Zao’s formal art education started when he enrolled at the Hangzhou Academy of Art at the age of 14.  Impatient with the traditional pedagogy that emphasized technical training, while sitting for an exam on Chinese ink painting, Zao splattered ink on paper and signed “Rocks Painted by Zao Wou-Ki.” His teacher Pan Tianshou would have thrown him out of the school had Lin Fengmian, President of the Academy and a renowned painter, not intervened on Zao’s behalf. Lin, a pioneer painter who studied European painting at the Dijon Art College and the Ècole des Beaux-Arts in Paris, once advised Zao to return to China immediately after his studies in Paris because it was virtually impossible for a Chinese artist to make it in Paris.



10.12.59 sold for HK$18 million at Sotheby’s.

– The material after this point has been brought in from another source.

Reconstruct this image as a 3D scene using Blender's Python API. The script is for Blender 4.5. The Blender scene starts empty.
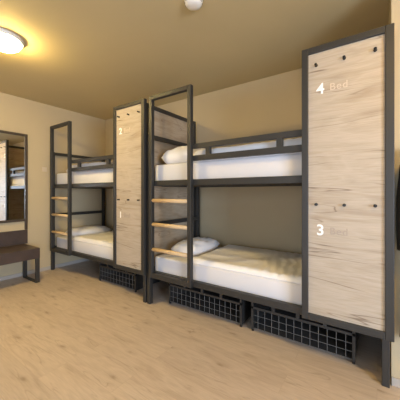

Today in France, by some accounts Zao has become, along with Confucius and the Great Wall, the most recognizable of Chinese symbols. In China, art critics generally concur on his seminal position in the Chinese and Western art histories. In October 2011, Sotheby’s in Hong Kong sold an abstract painting (10.1.1968), with radiant orange and blue hues, for 68.9 million Hong Kong dollars, or about US$8.8 million (hammer price with buyer’s premium), the highest record of Zao’s works. Earlier this month a diptych (10.03.83), which contrasts vacillating blue, violet and purple textured blocks and black brushworks inspired by the Chinese ink painting, fetched 37 million Hong Kong dollars, or about US$4.8 million (hammer price with buyer’s premium), at Sotheby’s in Hong Kong. At the same sale, a painting with assertive gradations of blue hues (10.12.59) sold for 18 million Hong Kong dollars, or about US$2.3 million (hammer price with buyer’s premium), more than doubling the high end of the pre-sale estimate.

Chinese media also reported Zao’s close friends as saying that he had an unfulfilled wish to permanently exhibit his works at a dedicated museum located near the West Lake in Hangzhou. For an acculturated man who once admonished young Chinese students in Paris against being stuck in the Chinese social circle in order to learn authentic French, Zao finally discovered China in China.